Jude has been describing an environment where dangerous false teaching was rampant and seductive immorality pervasive – very similar to our own times. What to do? Withdraw? Michael Green writes: "No. Rather, be strong in the Lord's might, advance against the forces of evil and face head-on the dangers involved. Such is the thrust and the context of this doxology."
Jude begins with heartfelt adoration. God is able to keep us from stumbling. We must keep watch and stay close to the Lord, but only he can guard us so that we do not fall as we pick our way through this life like a sure-footed stallion descending a steep incline full of hidden snares and dangers. But not only that, he will bring us into his own glorious presence enabling us to stand there. He assures us that we will arrive in our heavenly home; that this depends on him not on our performance. Only he can make us innocent of sin, faultless, without blame, and utterly acceptable through the blood of his Son, and it brings him great joy to do so! If God be for us, who can be against us?

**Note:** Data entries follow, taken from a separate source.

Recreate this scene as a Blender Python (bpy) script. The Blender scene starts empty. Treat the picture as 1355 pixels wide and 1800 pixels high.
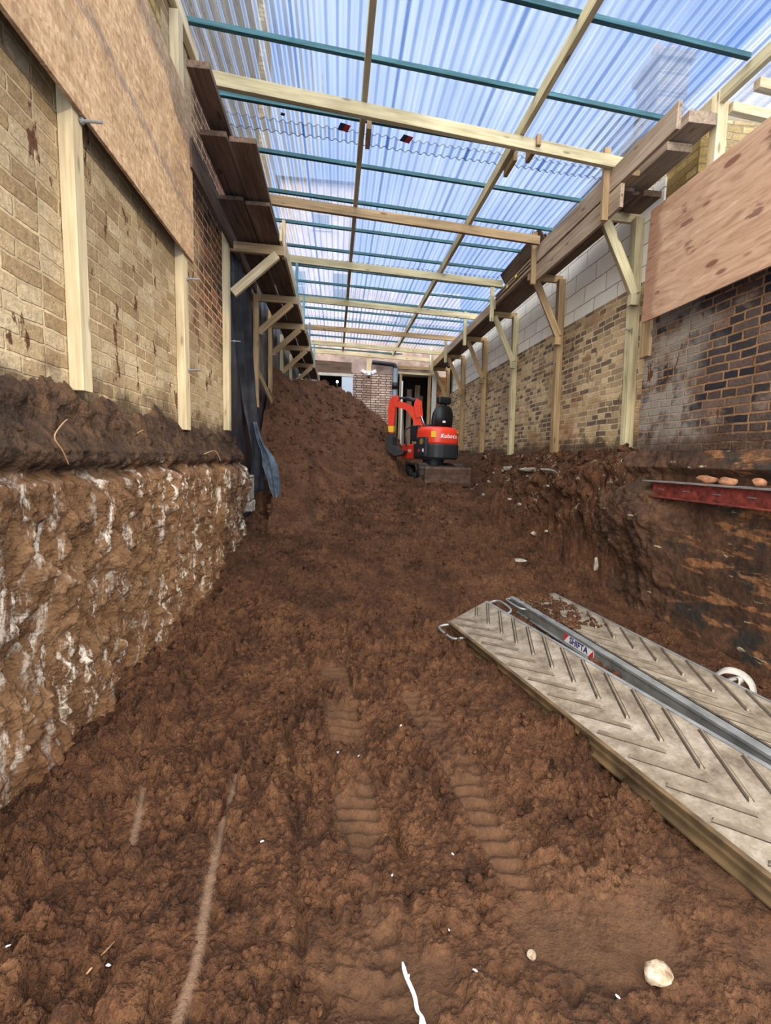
import bpy, bmesh, math, random
import numpy as np
from mathutils import Vector, Matrix, Euler

scene = bpy.context.scene
COL = scene.collection
random.seed(7)
RNG = np.random.default_rng(11)

# ------------------------------------------------------------------ camera
cam_d = bpy.data.cameras.new('camera')
cam_d.sensor_fit = 'AUTO'
cam_d.sensor_width = 36.0
cam_d.lens = 16.4
cam_d.clip_start = 0.02
cam_d.clip_end = 400
cam = bpy.data.objects.new('camera', cam_d)
COL.objects.link(cam)
right = Vector((0.99463913, -0.09944587, 0.02834633))
up = Vector((-0.01685829, 0.11451343, 0.99327865))
back = Vector((-0.1020235, -0.98843168, 0.11222305))
cam.matrix_world = Matrix(((right.x, up.x, back.x, 0.0), (right.y, up.y, back.y, 0.0),
                           (right.z, up.z, back.z, 1.5), (0, 0, 0, 1)))
scene.camera = cam

# ------------------------------------------------------------------ view, sky, sun
scene.view_settings.view_transform = 'Standard'
scene.view_settings.look = 'None'
scene.view_settings.gamma = 1.0
scene.view_settings.exposure = 0.0
scene.view_settings.use_curve_mapping = False
SKY_VIEW = 1.25       # brightness of the sky ahead
SKY_GLOW = 6.0       # added bright lobe of sky behind the camera, to fill the dig
GLOW_DIR = (-0.26, -0.68, 0.68)


def new_nodes(tree):
    for n in list(tree.nodes):
        tree.nodes.remove(n)
    return tree.nodes, tree.links


world = bpy.data.worlds.new('sky')
scene.world = world
world.use_nodes = True
wn, wl = new_nodes(world.node_tree)
w_out = wn.new('ShaderNodeOutputWorld')
w_bg = wn.new('ShaderNodeBackground')
w_tc = wn.new('ShaderNodeTexCoord')
w_map = wn.new('ShaderNodeMapping')
w_map.inputs['Scale'].default_value = (2.0, 2.0, 2.6)
w_noise = wn.new('ShaderNodeTexNoise')
w_noise.inputs['Scale'].default_value = 1.5
w_noise.inputs['Detail'].default_value = 6
w_noise.inputs['Roughness'].default_value = 0.52
w_ramp = wn.new('ShaderNodeValToRGB')
w_ramp.color_ramp.elements[0].position = 0.36
w_ramp.color_ramp.elements[0].color = (0.20, 0.37, 0.78, 1)
w_ramp.color_ramp.elements[1].position = 0.64
w_ramp.color_ramp.elements[1].color = (0.72, 0.82, 0.96, 1)
wl.new(w_tc.outputs['Generated'], w_map.inputs['Vector'])
wl.new(w_map.outputs['Vector'], w_noise.inputs['Vector'])
wl.new(w_noise.outputs['Fac'], w_ramp.inputs['Fac'])
w_dot = wn.new('ShaderNodeVectorMath')
w_dot.operation = 'DOT_PRODUCT'
gd = Vector(GLOW_DIR).normalized()
w_dot.inputs[1].default_value = gd
wl.new(w_tc.outputs['Generated'], w_dot.inputs[0])
w_mr = wn.new('ShaderNodeMapRange')
w_mr.interpolation_type = 'SMOOTHSTEP'
w_mr.inputs['From Min'].default_value = 0.12
w_mr.inputs['From Max'].default_value = 1.0
w_mr.inputs['To Min'].default_value = 0.0
w_mr.inputs['To Max'].default_value = 1.0
wl.new(w_dot.outputs['Value'], w_mr.inputs['Value'])
w_mix = wn.new('ShaderNodeMix')
w_mix.data_type = 'RGBA'
w_mix.inputs['B'].default_value = (1.0, 0.965, 0.90, 1)
wl.new(w_mr.outputs['Result'], w_mix.inputs['Factor'])
wl.new(w_ramp.outputs['Color'], w_mix.inputs['A'])
w_str = wn.new('ShaderNodeMath')
w_str.operation = 'MULTIPLY_ADD'
w_str.inputs[1].default_value = SKY_GLOW
w_str.inputs[2].default_value = SKY_VIEW
wl.new(w_mr.outputs['Result'], w_str.inputs[0])
wl.new(w_mix.outputs['Result'], w_bg.inputs['Color'])
wl.new(w_str.outputs['Value'], w_bg.inputs['Strength'])
wl.new(w_bg.outputs['Background'], w_out.inputs['Surface'])

# low winter sun: catches the wall tops and the neighbouring buildings
sun_d = bpy.data.lights.new('sun', 'SUN')
sun_d.energy = 2.2
sun_d.color = (1.0, 0.86, 0.62)
sun_d.angle = math.radians(2.0)
sun = bpy.data.objects.new('sun', sun_d)
COL.objects.link(sun)
SUN_TO = Vector((-0.72, 0.62, -0.36))     # direction the light travels
sun.rotation_euler = SUN_TO.to_track_quat('-Z', 'Y').to_euler()


# ------------------------------------------------------------------ material helpers
def srgb(r, g, b):
    def f(c):
        c /= 255.0
        return c / 12.92 if c <= 0.04045 else ((c + 0.055) / 1.055) ** 2.4
    return (f(r), f(g), f(b), 1.0)


class MatBuilder:
    def __init__(self, name, rough=0.8, spec=0.3, metallic=0.0):
        self.m = bpy.data.materials.new(name)
        self.m.use_nodes = True
        self.n, self.l = new_nodes(self.m.node_tree)
        self.out = self.n.new('ShaderNodeOutputMaterial')
        self.b = self.n.new('ShaderNodeBsdfPrincipled')
        self.b.inputs['Roughness'].default_value = rough
        self.b.inputs['Specular IOR Level'].default_value = spec
        self.b.inputs['Metallic'].default_value = metallic
        self.l.new(self.b.outputs[0], self.out.inputs[0])
        self.tc = None

    def coord(self, kind='Object'):
        if self.tc is None:
            self.tc = self.n.new('ShaderNodeTexCoord')
        return self.tc.outputs[kind]

    def mapping(self, vec, scale=(1, 1, 1), loc=(0, 0, 0), rot=(0, 0, 0)):
        k = self.n.new('ShaderNodeMapping')
        k.inputs['Scale'].default_value = scale
        k.inputs['Location'].default_value = loc
        k.inputs['Rotation'].default_value = rot
        self.l.new(vec, k.inputs['Vector'])
        return k.outputs[0]

    def noise(self, vec, scale=5, detail=4, rough=0.55, dist=0.0):
        k = self.n.new('ShaderNodeTexNoise')
        k.inputs['Scale'].default_value = scale
        k.inputs['Detail'].default_value = detail
        k.inputs['Roughness'].default_value = rough
        k.inputs['Distortion'].default_value = dist
        self.l.new(vec, k.inputs['Vector'])
        return k.outputs['Fac']

    def voronoi(self, vec, scale=5, out='Distance', feature='F1', rand=1.0):
        k = self.n.new('ShaderNodeTexVoronoi')
        k.feature = feature
        k.inputs['Scale'].default_value = scale
        k.inputs['Randomness'].default_value = rand
        self.l.new(vec, k.inputs['Vector'])
        return k.outputs[out]

    def ramp(self, fac, stops):
        k = self.n.new('ShaderNodeValToRGB')
        e = k.color_ramp.elements
        while len(e) < len(stops):
            e.new(0.5)
        for i, (p, c) in enumerate(stops):
            e[i].position = p
            e[i].color = c if len(c) == 4 else (*c, 1)
        self.l.new(fac, k.inputs['Fac'])
        return k.outputs['Color']

    def step(self, fac, a, b):
        k = self.n.new('ShaderNodeMapRange')
        k.interpolation_type = 'SMOOTHSTEP'
        k.inputs['From Min'].default_value = a
        k.inputs['From Max'].default_value = b
        self.l.new(fac, k.inputs['Value'])
        return k.outputs['Result']

    def math(self, op, a, b=None):
        k = self.n.new('ShaderNodeMath')
        k.operation = op
        for i, v in enumerate((a, b)):
            if v is None:
                continue
            if isinstance(v, (int, float)):
                k.inputs[i].default_value = v
            else:
                self.l.new(v, k.inputs[i])
        return k.outputs[0]

    def mix(self, fac, a, b, mode='MIX'):
        k = self.n.new('ShaderNodeMix')
        k.data_type = 'RGBA'
        k.blend_type = mode
        for key, v in (('Factor', fac), ('A', a), ('B', b)):
            if isinstance(v, (int, float)):
                k.inputs[key].default_value = v
            elif isinstance(v, tuple):
                k.inputs[key].default_value = v
            else:
                self.l.new(v, k.inputs[key])
        return k.outputs['Result']

    def sep(self, vec):
        k = self.n.new('ShaderNodeSeparateXYZ')
        self.l.new(vec, k.inputs[0])
        return k.outputs

    def comb(self, x=0.0, y=0.0, z=0.0):
        k = self.n.new('ShaderNodeCombineXYZ')
        for i, v in enumerate((x, y, z)):
            if isinstance(v, (int, float)):
                k.inputs[i].default_value = v
            else:
                self.l.new(v, k.inputs[i])
        return k.outputs[0]

    def attr(self, name):
        k = self.n.new('ShaderNodeAttribute')
        k.attribute_name = name
        return k.outputs['Fac']

    def rnd(self):
        k = self.n.new('ShaderNodeObjectInfo')
        return k.outputs['Random']

    def bump(self, h, strength=0.5, dist=0.01):
        k = self.n.new('ShaderNodeBump')
        k.inputs['Strength'].default_value = strength
        k.inputs['Distance'].default_value = dist
        self.l.new(h, k.inputs['Height'])
        self.l.new(k.outputs[0], self.b.inputs['Normal'])

    def color(self, c):
        if isinstance(c, tuple):
            self.b.inputs['Base Color'].default_value = c
        else:
            self.l.new(c, self.b.inputs['Base Color'])
        return self.m

    def rough(self, r):
        self.l.new(r, self.b.inputs['Roughness'])


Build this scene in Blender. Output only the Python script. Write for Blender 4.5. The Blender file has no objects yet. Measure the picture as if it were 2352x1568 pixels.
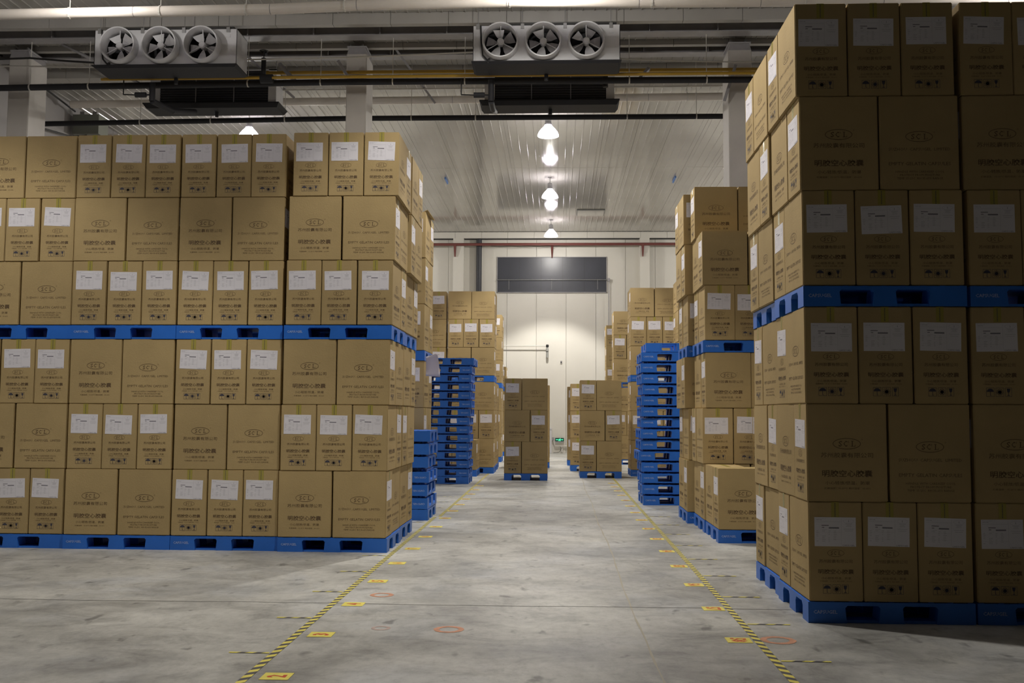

To God alone be the glory! This is not a prayer but a statement of fact. For what he has done through Jesus – through the eternal achievement of the Son becoming a human being and paying the price of our redemption – all glory (splendour and radiance), all (kingly) majesty, all power (dominion and control over all things), and all authority (capacity to do anything) belong to him.
"For he [Jesus] must reign until he has put all his enemies under his feet. The last enemy to be destroyed is death … When he has done this, then the Son himself will be made subject to him who put everything under him, so that God may be all in all" (1 Cor. 15:25-28).